To address prolonged recharging times and the limited availability of recharging stations for electric vehicles, the practice of battery sharing or swapping was introduced [15]. This initiative has garnered support from key industrial players such as Eni in Italy and Shell in the UK. It was concluded that battery swapping holds promise in alleviating traffic congestion and mitigating environmental impact. Iterative nonlinear fuzzy modeling of lithium-ion batteries was also employed to enhance their efficiency and ensure proper management [16].

The imperative to explore potential strategies for reusing, remanufacturing, or recycling batteries at the end of their lifecycle prompted an investigation into the structural optimization of battery module cases [17]. This study presents an approach aimed at enhancing the design and construction of protective housing/cases for electric vehicles, ensuring compliance with safety and reliability standards throughout various stages, from initial design to impact.
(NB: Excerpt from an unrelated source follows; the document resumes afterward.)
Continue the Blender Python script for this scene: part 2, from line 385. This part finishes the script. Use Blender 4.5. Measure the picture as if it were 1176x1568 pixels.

Furthermore, the parametric evaluation of thermal behavior for different lithium-ion battery chemistries was showcased [18], revealing the potential of NMC (LiNi_xMn_yCo_1-x-yO₂) chemistry in future applications for lower-cost and higher-specific-energy batteries for EVs.

Complementing the research papers, three review articles focusing on wireless charging, battery packing design, and battery management are featured in this Special Issue [19,20,21]. Ghazizadeh et al.’s [19] review offers a comprehensive analysis of the factors influencing the efficiency of wireless charging for EV batteries, including coil designs and compensation techniques. Likewise, the second review [20] delves into the core challenges confronting battery thermal management systems within EVs, proposing innovative design approaches for battery packing to enhance efficiency and longevity. Finally, the third review [21] serves as a comprehensive roadmap to the latest technological advancements propelling EVs into the future, providing a panoramic view of innovations in storage technology, battery management systems, and power electronics, with a particular emphasis on charging strategies, methods, algorithms, and optimizations. This review encapsulates the dynamic landscape of EV technology, offering insights into the advancements shaping the vehicles of tomorrow.